Always worth with any recording setup to periodically do a "silent" recording? Have mics/ instruments setup as normal and gains similarly then run for 20 seconds or so keeping as quiet as possible. Run the resultant clip through something like Right Mark Analyser ( 44.1kHz, 16 bits) You will then see any bumps that could be possible noise pickup due to induced hum from poorly sited mains leads or especially line lump PSUs!

Do another run at the same settings but unplug the mic. That will I am sure show you how good modern interfaces are? The interface is likely quieter than you can get your room.

Dave.
 
the curtains r obstructive, idk if i really want them. They have pro's and cons. Keep warmth, better sound when listening to audio as well, better for recording, but in the way when i wanna go thrtouhg, not a big deal but an obstacle non the less. I'm unsure atm. I could try working on treating the walls. I hav e 2 weeks left to return
 
What exactly do you want to treat the walls for? This is getting silly. You ask us, we tell you, you ignore it and carry on about the curtains?
It sounds fine. Unless you can focus on what it is you don't like - you won't make progress.
If you want to improve the whole thing, the next thing is to practice your diction, delivery and timbre. I listen to audiobooks while driving, and recording quality and subtle stuff doesn't matter - what does matter is that the voice remains consistent even when it is recorded days apart. There isn't much you can do with your voice - it's sort of fixed, but you can deliver it better with practice. You have trouble with the W sound, it often comes out as V, not W and the words 'what' and 'was' and need correcting. You also say lodov instead of lot of - these things will be more vital for English speaking listeners. It isn't bad - but your accent slips every now and then. That said, my language skills are pathetic in anything other than English - but it's maybe something to consider for success.

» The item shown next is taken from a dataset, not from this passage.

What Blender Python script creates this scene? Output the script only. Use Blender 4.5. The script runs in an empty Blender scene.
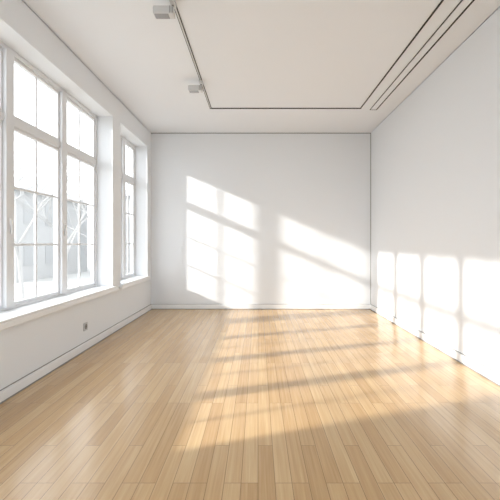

The room sounds fine - the curtain/no curtain recording shows the space works pretty well. For the spoken word, I would advise stopping spending money now. If it were me, I would send them back for the small difference they make.
 
I am starting to wonder if the chap usually lives under "A Rickety Bridge" ?!!

Dave.
 
What exactly do you want to treat the walls for? This is getting silly. You ask us, we tell you, you ignore it and carry on about the curtains?
It sounds fine. Unless you can focus on what it is you don't like - you won't make progress.
If you want to improve the whole thing, the next thing is to practice your diction, delivery and timbre. I listen to audiobooks while driving, and recording quality and subtle stuff doesn't matter - what does matter is that the voice remains consistent even when it is recorded days apart. There isn't much you can do with your voice - it's sort of fixed, but you can deliver it better with practice. You have trouble with the W sound, it often comes out as V, not W and the words 'what' and 'was' and need correcting. You also say lodov instead of lot of - these things will be more vital for English speaking listeners. It isn't bad - but your accent slips every now and then. That said, my language skills are pathetic in anything other than English - but it's maybe something to consider for success.

The room sounds fine - the curtain/no curtain recording shows the space works pretty well. For the spoken word, I would advise stopping spending money now. If it were me, I would send them back for the small difference they make.
do they add boxiness?

yes i listen to ur advice about vocal training
 
They just soak up more too end. Boxiness comes from parallel walks that reflect too much mid. As you get with thin foam. Your space is bigger and full of ‘things’ which reflect and refract.